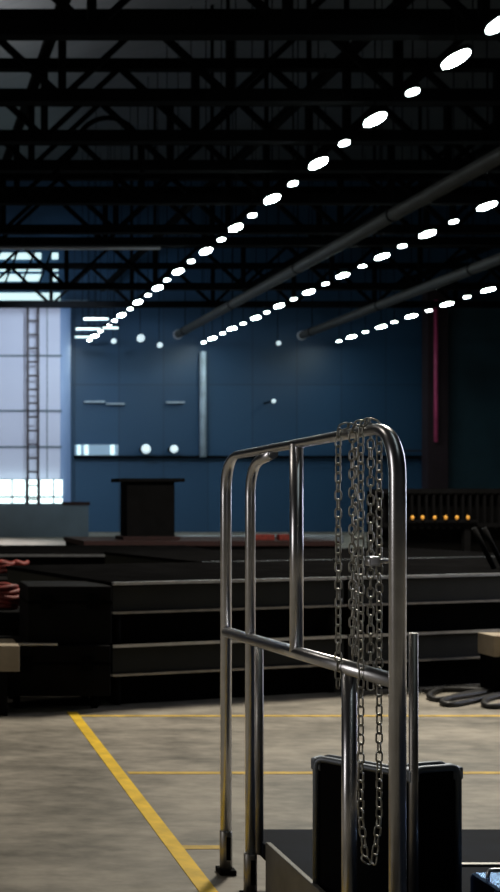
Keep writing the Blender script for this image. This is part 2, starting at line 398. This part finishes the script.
# ------------------------------------------------------------ stage decks
ang = math.atan2(.69, 2.38)
base = Vector((PX(112, 7.86), 7.86, 0))
ux = Vector((math.cos(ang), math.sin(ang), 0)); uy = Vector((-math.sin(ang), math.cos(ang), 0))
def make_deck():
    t = thing('stage_deck', '', 'stage deck', (0,0,0), ang)
    W = 1.98
    MB().box((W/2, W/2, .205+.225), (W, W, .03)).build('deck_top', M['decktop'], t, .004)
    MB().box((W/2, W/2, .32), (W-.02, W-.02, .19)).build('fascia', M['fascia'], t)
    MB().box((W/2, -.006, .434), (W, .02, .022)).build('metal_edge', M['alu'], t)
    for q in ((W/2, .0), (W/2, W)): MB().box((q[0], q[1], .225), (W, .03, .016)).build('metal_edge', M['dull'], t)
    for q in ((0, W/2), (W, W/2)): MB().box((q[0], q[1], .225), (.03, W, .016)).build('metal_edge', M['dull'], t)
    MB().box((W/2, W/2, .107), (W-.16, W-.16, .214)).build('undercarriage', M['void'], t)
    for sx in (.08, W-.08):
        for sy in (.08, W-.08): MB().tube([(sx, sy, 0), (sx, sy, .22)], .03, 8).build('leg', M['black'], t)
    return t
dk = None
for tier in range(2):
    for row in range(2):
        for col in range(3):
            if row == 1 and col == 0: continue
            o = make_deck() if dk is None else copy_tree(dk)
            if dk is None: dk = o
            p = base + ux*(col*2.0) + uy*(row*2.0 + .0) + Vector((0, 0, tier*.446))
            o.location = p
            tag(o, 'black stage deck, ' + ['lower','upper'][tier] + ' layer, ' + ['front','back'][row] + ' row, ' + ['left end','middle','right end'][col] + ' of the stack behind the trolley', 'stage deck', 'black stage decks behind the trolley')
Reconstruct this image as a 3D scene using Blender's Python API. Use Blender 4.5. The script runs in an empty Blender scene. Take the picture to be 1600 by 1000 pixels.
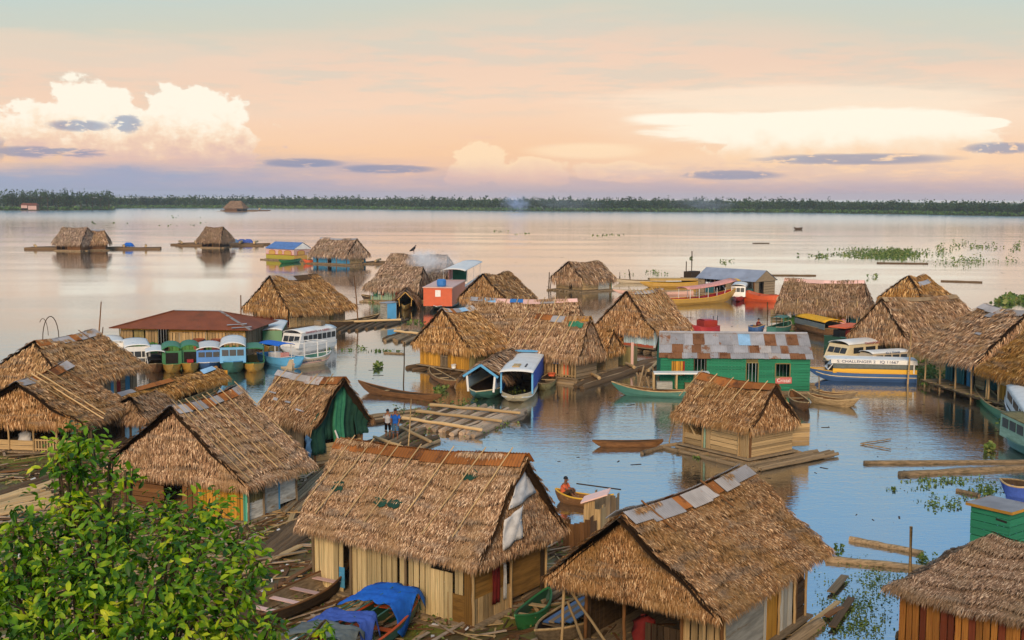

WHAT NEEDS TO BE DONE » Restate the records word for word, omitting images.

EXERCISE RESULT »
Keep writing the Blender script for this image. This is part 2, starting at line 398. This part finishes the script.
# ------------------------------------------------------------ stage decks
ang = math.atan2(.69, 2.38)
base = Vector((PX(112, 7.86), 7.86, 0))
ux = Vector((math.cos(ang), math.sin(ang), 0)); uy = Vector((-math.sin(ang), math.cos(ang), 0))
def make_deck():
    t = thing('stage_deck', '', 'stage deck', (0,0,0), ang)
    W = 1.98
    MB().box((W/2, W/2, .205+.225), (W, W, .03)).build('deck_top', M['decktop'], t, .004)
    MB().box((W/2, W/2, .32), (W-.02, W-.02, .19)).build('fascia', M['fascia'], t)
    MB().box((W/2, -.006, .434), (W, .02, .022)).build('metal_edge', M['alu'], t)
    for q in ((W/2, .0), (W/2, W)): MB().box((q[0], q[1], .225), (W, .03, .016)).build('metal_edge', M['dull'], t)
    for q in ((0, W/2), (W, W/2)): MB().box((q[0], q[1], .225), (.03, W, .016)).build('metal_edge', M['dull'], t)
    MB().box((W/2, W/2, .107), (W-.16, W-.16, .214)).build('undercarriage', M['void'], t)
    for sx in (.08, W-.08):
        for sy in (.08, W-.08): MB().tube([(sx, sy, 0), (sx, sy, .22)], .03, 8).build('leg', M['black'], t)
    return t
dk = None
for tier in range(2):
    for row in range(2):
        for col in range(3):
            if row == 1 and col == 0: continue
            o = make_deck() if dk is None else copy_tree(dk)
            if dk is None: dk = o
            p = base + ux*(col*2.0) + uy*(row*2.0 + .0) + Vector((0, 0, tier*.446))
            o.location = p
            tag(o, 'black stage deck, ' + ['lower','upper'][tier] + ' layer, ' + ['front','back'][row] + ' row, ' + ['left end','middle','right end'][col] + ' of the stack behind the trolley', 'stage deck', 'black stage decks behind the trolley')
Reconstruct this image as a 3D scene using Blender's Python API. Use Blender 4.5. The script runs in an empty Blender scene. Take the picture to be 1600 by 1000 pixels.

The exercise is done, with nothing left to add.